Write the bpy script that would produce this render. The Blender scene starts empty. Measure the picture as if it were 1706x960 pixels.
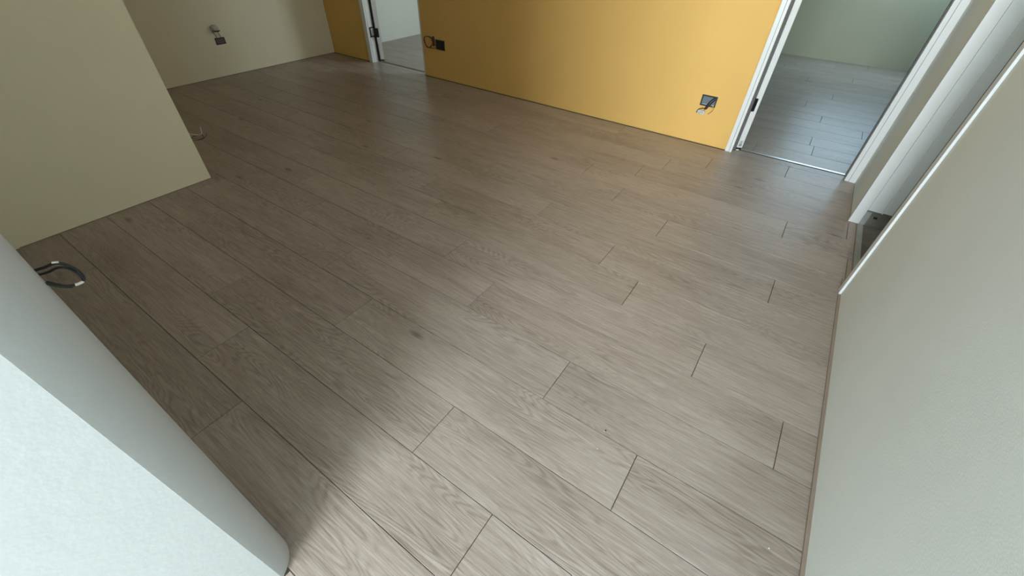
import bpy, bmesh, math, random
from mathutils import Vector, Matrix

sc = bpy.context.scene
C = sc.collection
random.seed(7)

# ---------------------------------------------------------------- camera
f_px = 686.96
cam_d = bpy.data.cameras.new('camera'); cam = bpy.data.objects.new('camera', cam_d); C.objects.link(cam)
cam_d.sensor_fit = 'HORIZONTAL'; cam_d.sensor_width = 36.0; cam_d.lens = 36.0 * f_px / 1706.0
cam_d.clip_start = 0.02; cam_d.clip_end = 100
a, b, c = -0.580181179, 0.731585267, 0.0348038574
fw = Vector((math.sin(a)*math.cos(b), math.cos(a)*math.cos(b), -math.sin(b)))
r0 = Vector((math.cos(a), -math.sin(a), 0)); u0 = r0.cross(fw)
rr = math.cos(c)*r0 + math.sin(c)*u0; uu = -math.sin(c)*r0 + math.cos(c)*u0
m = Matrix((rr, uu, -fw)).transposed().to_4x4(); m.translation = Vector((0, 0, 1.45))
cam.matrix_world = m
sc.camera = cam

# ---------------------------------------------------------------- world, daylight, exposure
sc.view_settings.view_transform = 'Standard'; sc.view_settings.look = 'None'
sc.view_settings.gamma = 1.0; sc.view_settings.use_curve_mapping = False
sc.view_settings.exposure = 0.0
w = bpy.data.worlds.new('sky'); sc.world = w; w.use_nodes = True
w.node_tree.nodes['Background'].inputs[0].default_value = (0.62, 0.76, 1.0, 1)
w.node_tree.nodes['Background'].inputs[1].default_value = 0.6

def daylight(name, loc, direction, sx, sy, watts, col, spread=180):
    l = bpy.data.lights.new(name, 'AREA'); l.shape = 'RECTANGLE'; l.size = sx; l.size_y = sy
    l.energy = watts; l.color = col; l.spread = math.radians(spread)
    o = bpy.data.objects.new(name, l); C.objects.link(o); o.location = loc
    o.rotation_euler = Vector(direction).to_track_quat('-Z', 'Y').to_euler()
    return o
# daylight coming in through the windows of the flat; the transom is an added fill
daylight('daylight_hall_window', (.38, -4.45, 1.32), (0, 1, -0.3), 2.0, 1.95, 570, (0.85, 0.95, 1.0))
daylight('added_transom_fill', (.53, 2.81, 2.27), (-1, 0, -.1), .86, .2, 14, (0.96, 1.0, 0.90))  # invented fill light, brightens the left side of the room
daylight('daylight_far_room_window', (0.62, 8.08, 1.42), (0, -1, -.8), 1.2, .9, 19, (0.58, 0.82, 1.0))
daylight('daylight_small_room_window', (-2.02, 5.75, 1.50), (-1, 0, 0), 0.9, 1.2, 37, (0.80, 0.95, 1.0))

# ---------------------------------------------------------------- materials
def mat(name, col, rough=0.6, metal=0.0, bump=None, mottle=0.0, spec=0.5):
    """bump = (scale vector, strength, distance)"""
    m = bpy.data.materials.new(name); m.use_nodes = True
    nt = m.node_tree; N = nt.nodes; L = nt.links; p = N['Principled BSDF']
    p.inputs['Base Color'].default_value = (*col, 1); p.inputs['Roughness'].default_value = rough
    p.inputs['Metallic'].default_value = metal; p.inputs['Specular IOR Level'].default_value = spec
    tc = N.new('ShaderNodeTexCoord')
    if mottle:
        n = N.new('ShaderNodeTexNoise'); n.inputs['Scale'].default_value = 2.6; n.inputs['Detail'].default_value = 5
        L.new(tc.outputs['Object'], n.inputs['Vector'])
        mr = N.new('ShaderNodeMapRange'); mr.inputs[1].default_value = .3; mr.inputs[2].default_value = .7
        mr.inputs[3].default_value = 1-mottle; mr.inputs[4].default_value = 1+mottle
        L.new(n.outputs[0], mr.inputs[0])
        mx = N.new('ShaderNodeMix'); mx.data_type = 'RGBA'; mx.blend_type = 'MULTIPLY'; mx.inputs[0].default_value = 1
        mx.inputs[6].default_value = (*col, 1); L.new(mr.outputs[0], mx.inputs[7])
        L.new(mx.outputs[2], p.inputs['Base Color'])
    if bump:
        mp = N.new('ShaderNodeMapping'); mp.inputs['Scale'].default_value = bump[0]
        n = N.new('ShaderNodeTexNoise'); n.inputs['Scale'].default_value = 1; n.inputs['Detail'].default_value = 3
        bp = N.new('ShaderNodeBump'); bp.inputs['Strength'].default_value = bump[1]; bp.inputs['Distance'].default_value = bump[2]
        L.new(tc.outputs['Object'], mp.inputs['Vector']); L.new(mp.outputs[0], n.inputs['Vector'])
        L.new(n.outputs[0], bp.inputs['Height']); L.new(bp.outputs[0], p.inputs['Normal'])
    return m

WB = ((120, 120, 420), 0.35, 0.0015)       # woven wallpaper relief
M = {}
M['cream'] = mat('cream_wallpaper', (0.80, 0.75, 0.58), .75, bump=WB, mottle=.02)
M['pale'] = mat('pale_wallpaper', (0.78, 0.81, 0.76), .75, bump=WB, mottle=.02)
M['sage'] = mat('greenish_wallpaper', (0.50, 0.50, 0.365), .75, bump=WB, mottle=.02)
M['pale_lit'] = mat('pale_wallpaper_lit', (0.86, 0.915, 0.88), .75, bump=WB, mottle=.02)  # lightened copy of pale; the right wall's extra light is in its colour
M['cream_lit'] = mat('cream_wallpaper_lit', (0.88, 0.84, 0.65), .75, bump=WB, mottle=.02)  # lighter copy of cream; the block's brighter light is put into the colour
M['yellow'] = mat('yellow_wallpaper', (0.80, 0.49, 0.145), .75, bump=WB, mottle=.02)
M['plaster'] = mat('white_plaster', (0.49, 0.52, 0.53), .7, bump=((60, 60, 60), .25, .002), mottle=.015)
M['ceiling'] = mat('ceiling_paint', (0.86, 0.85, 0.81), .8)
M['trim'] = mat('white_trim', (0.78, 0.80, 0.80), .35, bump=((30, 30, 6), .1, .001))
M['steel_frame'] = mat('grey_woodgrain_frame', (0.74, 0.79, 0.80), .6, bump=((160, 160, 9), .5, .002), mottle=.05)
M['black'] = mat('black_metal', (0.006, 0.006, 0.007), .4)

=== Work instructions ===
Make an exact copy of the data above, pictures excluded.

=== Written solution ===
Write the bpy script that would produce this render. The Blender scene starts empty. Measure the picture as if it were 1706x960 pixels.
import bpy, bmesh, math, random
from mathutils import Vector, Matrix

sc = bpy.context.scene
C = sc.collection
random.seed(7)

# ---------------------------------------------------------------- camera
f_px = 686.96
cam_d = bpy.data.cameras.new('camera'); cam = bpy.data.objects.new('camera', cam_d); C.objects.link(cam)
cam_d.sensor_fit = 'HORIZONTAL'; cam_d.sensor_width = 36.0; cam_d.lens = 36.0 * f_px / 1706.0
cam_d.clip_start = 0.02; cam_d.clip_end = 100
a, b, c = -0.580181179, 0.731585267, 0.0348038574
fw = Vector((math.sin(a)*math.cos(b), math.cos(a)*math.cos(b), -math.sin(b)))
r0 = Vector((math.cos(a), -math.sin(a), 0)); u0 = r0.cross(fw)
rr = math.cos(c)*r0 + math.sin(c)*u0; uu = -math.sin(c)*r0 + math.cos(c)*u0
m = Matrix((rr, uu, -fw)).transposed().to_4x4(); m.translation = Vector((0, 0, 1.45))
cam.matrix_world = m
sc.camera = cam

# ---------------------------------------------------------------- world, daylight, exposure
sc.view_settings.view_transform = 'Standard'; sc.view_settings.look = 'None'
sc.view_settings.gamma = 1.0; sc.view_settings.use_curve_mapping = False
sc.view_settings.exposure = 0.0
w = bpy.data.worlds.new('sky'); sc.world = w; w.use_nodes = True
w.node_tree.nodes['Background'].inputs[0].default_value = (0.62, 0.76, 1.0, 1)
w.node_tree.nodes['Background'].inputs[1].default_value = 0.6

def daylight(name, loc, direction, sx, sy, watts, col, spread=180):
    l = bpy.data.lights.new(name, 'AREA'); l.shape = 'RECTANGLE'; l.size = sx; l.size_y = sy
    l.energy = watts; l.color = col; l.spread = math.radians(spread)
    o = bpy.data.objects.new(name, l); C.objects.link(o); o.location = loc
    o.rotation_euler = Vector(direction).to_track_quat('-Z', 'Y').to_euler()
    return o
# daylight coming in through the windows of the flat; the transom is an added fill
daylight('daylight_hall_window', (.38, -4.45, 1.32), (0, 1, -0.3), 2.0, 1.95, 570, (0.85, 0.95, 1.0))
daylight('added_transom_fill', (.53, 2.81, 2.27), (-1, 0, -.1), .86, .2, 14, (0.96, 1.0, 0.90))  # invented fill light, brightens the left side of the room
daylight('daylight_far_room_window', (0.62, 8.08, 1.42), (0, -1, -.8), 1.2, .9, 19, (0.58, 0.82, 1.0))
daylight('daylight_small_room_window', (-2.02, 5.75, 1.50), (-1, 0, 0), 0.9, 1.2, 37, (0.80, 0.95, 1.0))

# ---------------------------------------------------------------- materials
def mat(name, col, rough=0.6, metal=0.0, bump=None, mottle=0.0, spec=0.5):
    """bump = (scale vector, strength, distance)"""
    m = bpy.data.materials.new(name); m.use_nodes = True
    nt = m.node_tree; N = nt.nodes; L = nt.links; p = N['Principled BSDF']
    p.inputs['Base Color'].default_value = (*col, 1); p.inputs['Roughness'].default_value = rough
    p.inputs['Metallic'].default_value = metal; p.inputs['Specular IOR Level'].default_value = spec
    tc = N.new('ShaderNodeTexCoord')
    if mottle:
        n = N.new('ShaderNodeTexNoise'); n.inputs['Scale'].default_value = 2.6; n.inputs['Detail'].default_value = 5
        L.new(tc.outputs['Object'], n.inputs['Vector'])
        mr = N.new('ShaderNodeMapRange'); mr.inputs[1].default_value = .3; mr.inputs[2].default_value = .7
        mr.inputs[3].default_value = 1-mottle; mr.inputs[4].default_value = 1+mottle
        L.new(n.outputs[0], mr.inputs[0])
        mx = N.new('ShaderNodeMix'); mx.data_type = 'RGBA'; mx.blend_type = 'MULTIPLY'; mx.inputs[0].default_value = 1
        mx.inputs[6].default_value = (*col, 1); L.new(mr.outputs[0], mx.inputs[7])
        L.new(mx.outputs[2], p.inputs['Base Color'])
    if bump:
        mp = N.new('ShaderNodeMapping'); mp.inputs['Scale'].default_value = bump[0]
        n = N.new('ShaderNodeTexNoise'); n.inputs['Scale'].default_value = 1; n.inputs['Detail'].default_value = 3
        bp = N.new('ShaderNodeBump'); bp.inputs['Strength'].default_value = bump[1]; bp.inputs['Distance'].default_value = bump[2]
        L.new(tc.outputs['Object'], mp.inputs['Vector']); L.new(mp.outputs[0], n.inputs['Vector'])
        L.new(n.outputs[0], bp.inputs['Height']); L.new(bp.outputs[0], p.inputs['Normal'])
    return m

WB = ((120, 120, 420), 0.35, 0.0015)       # woven wallpaper relief
M = {}
M['cream'] = mat('cream_wallpaper', (0.80, 0.75, 0.58), .75, bump=WB, mottle=.02)
M['pale'] = mat('pale_wallpaper', (0.78, 0.81, 0.76), .75, bump=WB, mottle=.02)
M['sage'] = mat('greenish_wallpaper', (0.50, 0.50, 0.365), .75, bump=WB, mottle=.02)
M['pale_lit'] = mat('pale_wallpaper_lit', (0.86, 0.915, 0.88), .75, bump=WB, mottle=.02)  # lightened copy of pale; the right wall's extra light is in its colour
M['cream_lit'] = mat('cream_wallpaper_lit', (0.88, 0.84, 0.65), .75, bump=WB, mottle=.02)  # lighter copy of cream; the block's brighter light is put into the colour
M['yellow'] = mat('yellow_wallpaper', (0.80, 0.49, 0.145), .75, bump=WB, mottle=.02)
M['plaster'] = mat('white_plaster', (0.49, 0.52, 0.53), .7, bump=((60, 60, 60), .25, .002), mottle=.015)
M['ceiling'] = mat('ceiling_paint', (0.86, 0.85, 0.81), .8)
M['trim'] = mat('white_trim', (0.78, 0.80, 0.80), .35, bump=((30, 30, 6), .1, .001))
M['steel_frame'] = mat('grey_woodgrain_frame', (0.74, 0.79, 0.80), .6, bump=((160, 160, 9), .5, .002), mottle=.05)
M['black'] = mat('black_metal', (0.006, 0.006, 0.007), .4)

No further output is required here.